OK, I'm sure everyone is eager for another 'fair price' thread.
I recently had to get rid of a large number of paper books. (7 boxes--spring cleaning; a roughly equal number to go) I took them down to a local used book store that has a close affiliation with a local charity to get a tax deduction and up my real-world karma. I surveyed the shelves in the store and found they sold most paperbacks for $1.50 and most hardbacks for $2.50. I evaluated my books at $2 per book, since I had a mix, and filled in the donation tax form.
On later reflection, I realized that was about how I assigned residual value to ebooks. If you think about it, the cost of production of a book isn't the right measure of the price difference between e and p. The real value difference is the ebook's lack of residual value, due to the licensing restrictions. It works for a lot of things, used cars, for an example.
Sure enough, I seldom buy an ebook until the price for a new ebook is a dollar or two below the price of the paper version. Dismal science works, bitches!
My suspicion is still that Jeff Bezos[1] was trying to set a long term _floor_ for ebook prices with his famous $9.99, not a ceiling.

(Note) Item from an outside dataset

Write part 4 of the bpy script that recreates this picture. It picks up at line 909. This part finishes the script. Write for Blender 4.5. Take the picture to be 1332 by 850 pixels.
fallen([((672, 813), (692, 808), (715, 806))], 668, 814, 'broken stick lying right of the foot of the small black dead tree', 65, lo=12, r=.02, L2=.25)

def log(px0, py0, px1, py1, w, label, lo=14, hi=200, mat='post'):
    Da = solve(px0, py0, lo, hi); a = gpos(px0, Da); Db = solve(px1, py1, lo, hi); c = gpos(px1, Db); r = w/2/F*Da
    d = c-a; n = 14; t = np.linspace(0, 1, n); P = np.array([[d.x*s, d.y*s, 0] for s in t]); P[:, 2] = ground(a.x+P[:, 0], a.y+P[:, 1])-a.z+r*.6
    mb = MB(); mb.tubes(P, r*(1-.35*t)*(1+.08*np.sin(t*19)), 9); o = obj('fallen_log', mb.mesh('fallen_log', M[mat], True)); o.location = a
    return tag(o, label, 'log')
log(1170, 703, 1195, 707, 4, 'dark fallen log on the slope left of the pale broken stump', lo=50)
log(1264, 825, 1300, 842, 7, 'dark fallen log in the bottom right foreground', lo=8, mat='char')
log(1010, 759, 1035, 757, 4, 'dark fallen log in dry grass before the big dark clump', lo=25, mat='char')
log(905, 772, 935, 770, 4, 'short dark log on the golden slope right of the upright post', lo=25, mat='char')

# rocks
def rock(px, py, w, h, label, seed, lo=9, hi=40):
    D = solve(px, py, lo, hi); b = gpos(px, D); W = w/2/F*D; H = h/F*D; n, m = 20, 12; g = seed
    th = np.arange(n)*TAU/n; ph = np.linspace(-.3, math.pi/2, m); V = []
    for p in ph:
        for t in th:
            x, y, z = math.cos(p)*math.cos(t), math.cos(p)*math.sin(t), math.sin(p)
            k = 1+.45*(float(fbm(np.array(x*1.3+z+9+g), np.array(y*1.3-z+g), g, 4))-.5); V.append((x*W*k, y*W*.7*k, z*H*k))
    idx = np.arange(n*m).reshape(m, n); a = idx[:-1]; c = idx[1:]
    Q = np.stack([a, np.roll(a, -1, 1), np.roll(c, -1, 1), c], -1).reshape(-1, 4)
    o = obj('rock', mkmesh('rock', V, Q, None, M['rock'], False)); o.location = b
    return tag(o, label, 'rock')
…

The publishers may someday wish they'd listened.
Regards,
Jack Tingle
[1] Bezos personally, and Amazon institutionally, understands perfectly the issues with ebook values and prices. He laid them out clearly when the first Kindle was introduced in a 2007 Newsweek interview. It's still worth a read.
http://www.newsweek.com/2007/11/17/t...f-reading.html
"...; the $9.99 charge for new releases and best sellers is Amazon's answer. ... Bezos explains that it's only fair to charge less for e-books because you can't give them as gifts, and due to restrictive antipiracy software, you can't lend them out or resell them."